We approached IWF to see if the research had been repeated or was set to be re-run. An opportunity for collaboration emerged and the current research’s photos and images were analyzed over September, October and November 2014. We asked, in particular, that IWF examine the commercial aspects of the data given the 2012 results. A piece of “good news” from the current study is that only 1.7 percent of the 2014 data-set was assessed as being “commercially available.”

Parents who may be aware of this pattern of youth behavior are often confused by it. Others are hard-pressed to believe their kids would take part. To get some perspective, we’ve produced a new factsheet and offer some general guidance:

  • Talk to kids. Ask what they do online—favorite sites, games and activities. Be inquisitive, not judgmental. Let what’s learned serve as a basis for “house rules” on technology and web use.
  • Get help from technology. Family safety settings can help block harmful content, limit information-sharing and manage website access. Tell your children if you use these features and explain they’re intended to help keep them safe.
  • Discuss sexting—even if it’s uncomfortable. Start conversations early, and talk about peer pressure to sext. Listen for signs of coercion. Discuss risks and keep perspective.
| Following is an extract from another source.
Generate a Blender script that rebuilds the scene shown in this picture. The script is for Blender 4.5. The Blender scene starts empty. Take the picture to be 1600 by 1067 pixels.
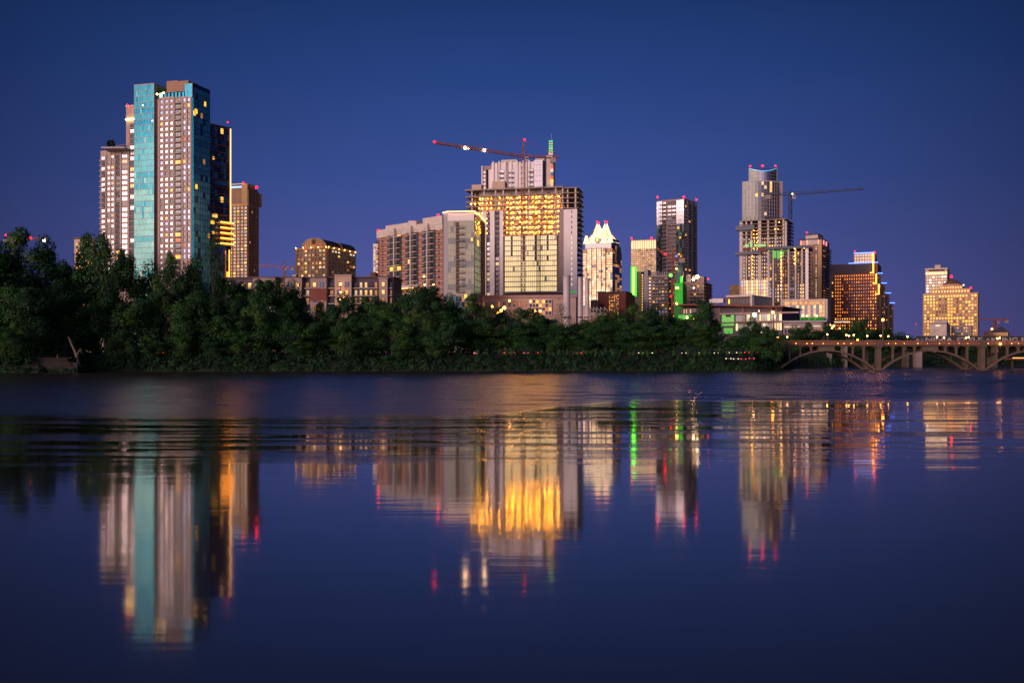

To launch the research, Microsoft and IWF are co-hosting an event today at our London offices. “Youth selfies: The real picture – New insights and a way forward,” is bringing together parents, educators, policymakers and others to hear the data and discuss possible tools and resources. In Part 2 of this two-part blog, I’ll recap the event, perspectives shared and advice given. Meantime, to learn more about online safety generally, please visit this website.

[1] IWF’s category classifications are set out in the UK Sentencing Council’s Sexual Offences Definitive Guideline. Category C is defined as no sexual activity, but a prominent focus on the naked genitalia of the individuals shown. Category B includes sexual activity shy of any actual sex act, while Category A includes sex acts and other highly graphic sexual displays.